«Scrutant le mystère de l’Église, le concile rappelle le lien qui relie spirituellement le peuple du Nouveau Testament avec la lignée d’Abraham. »
C’est le concile Vatican II, dans sa déclaration Nostra ætate, qui a précisé avec le plus de netteté l’irréductible relation de l’Église avec le peuple juif issu de la lignée d’Abraham. Il s’agit là d’un des apports théologiques les plus importants du concile, dont on n’a pas mesuré encore toute la portée. L’Église catholique mettait fin ainsi à des siècles d’anti-judaïsme religieux qui avaient eu des conséquences persécutrices. Mais elle agissait non point en récusant sa propre tradition mais en la restituant dans sa vérité essentielle, celle que l’apôtre Paul avait énoncée dans son épître aux Romains. Blaise Pascal, en son temps, avait anticipé pareil discernement, simplement par une méditation attentive de l’histoire :
« J’admire une première et auguste religion, toute divine dans son autorité, dans sa durée, dans sa perpétuité, dans sa morale, dans sa conduite, dans sa doctrine, dans ses effets… »

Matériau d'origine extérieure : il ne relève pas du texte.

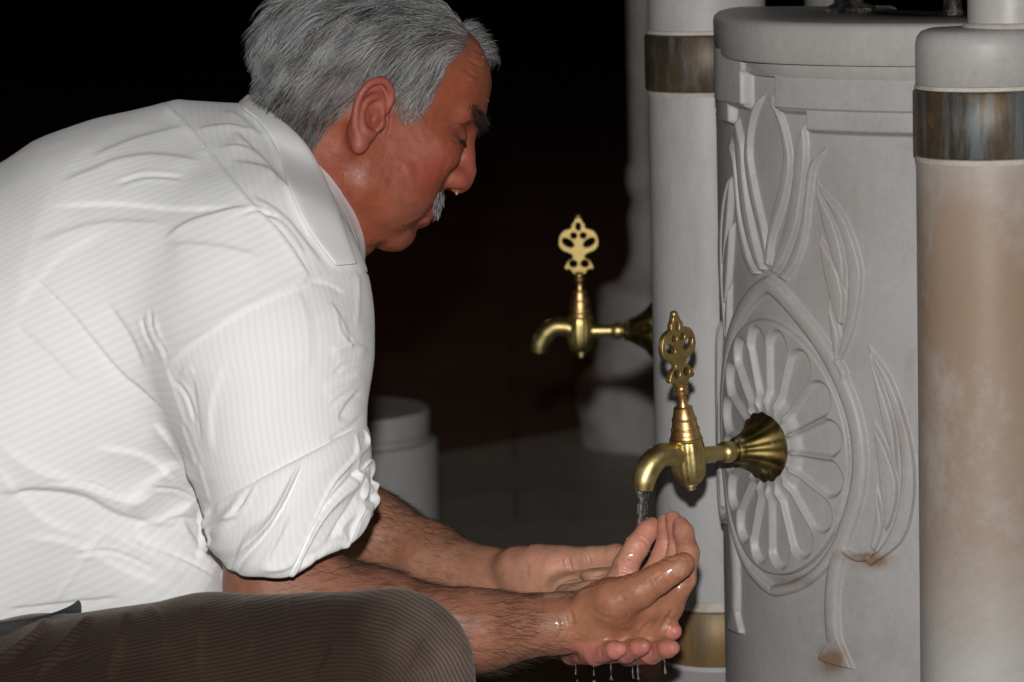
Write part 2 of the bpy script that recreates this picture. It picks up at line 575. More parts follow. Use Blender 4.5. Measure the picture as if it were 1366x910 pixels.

Dans la conjoncture actuelle il est capital de rappeler cette donnée théologique, parce que l’antisémitisme qui sévit aujourd’hui se réfère à des racines religieuses, même s’il continue à se réclamer des stéréotypes classiques de l’hostilité à l’égard du peuple juif. Ainsi que l’écrit Pierre-André Taguieff dans Le Monde du 30 mars :
« S’il est vrai que les passions anti-juives se sont mondialisées, c’est avant tout parce qu’elles se sont islamisées. Avec cette transformation, impliquant une refonte doctrinale en même temps qu’un déplacement du principal foyer de l’hostilité antijuive, s’est opérée une théologisation de la haine des Juifs. C’est sur cette nouvelle base politico-culturelle que s’accomplit et se légitime la démonisation des Juifs. »
Nous sommes donc confrontés à un changement de paradigme qui déconcerte ceux qui assimilent l’antisémitisme à ses sources européennes et à une histoire qui nous renvoie au XVIIIe siècle de Voltaire et aux luttes civiles de l’affaire Dreyfus.
Sans doute, la crainte d’attiser « l’islamophobie » et surtout le ressentiment à l’égard de nos compatriotes musulmans empêche-t-il souvent d’identifier clairement la cause de ce que Pierre-André Taguieff préfère appeler la judéophobie à l’œuvre aujourd’hui. Mais rien ne justifie un aveuglement aux conséquences désastreuses. Ce pourrait être d’ailleurs une des tâches urgentes du dialogue interreligieux que de débusquer les racines d’une hostilité qui contamine une partie de la population et notamment des jeunes en situation de fragilité par rapport à une propagande qui poursuit ses ravages et continuera à répandre la haine, tant qu’elle n’aura pas été identifiée et fermement condamnée.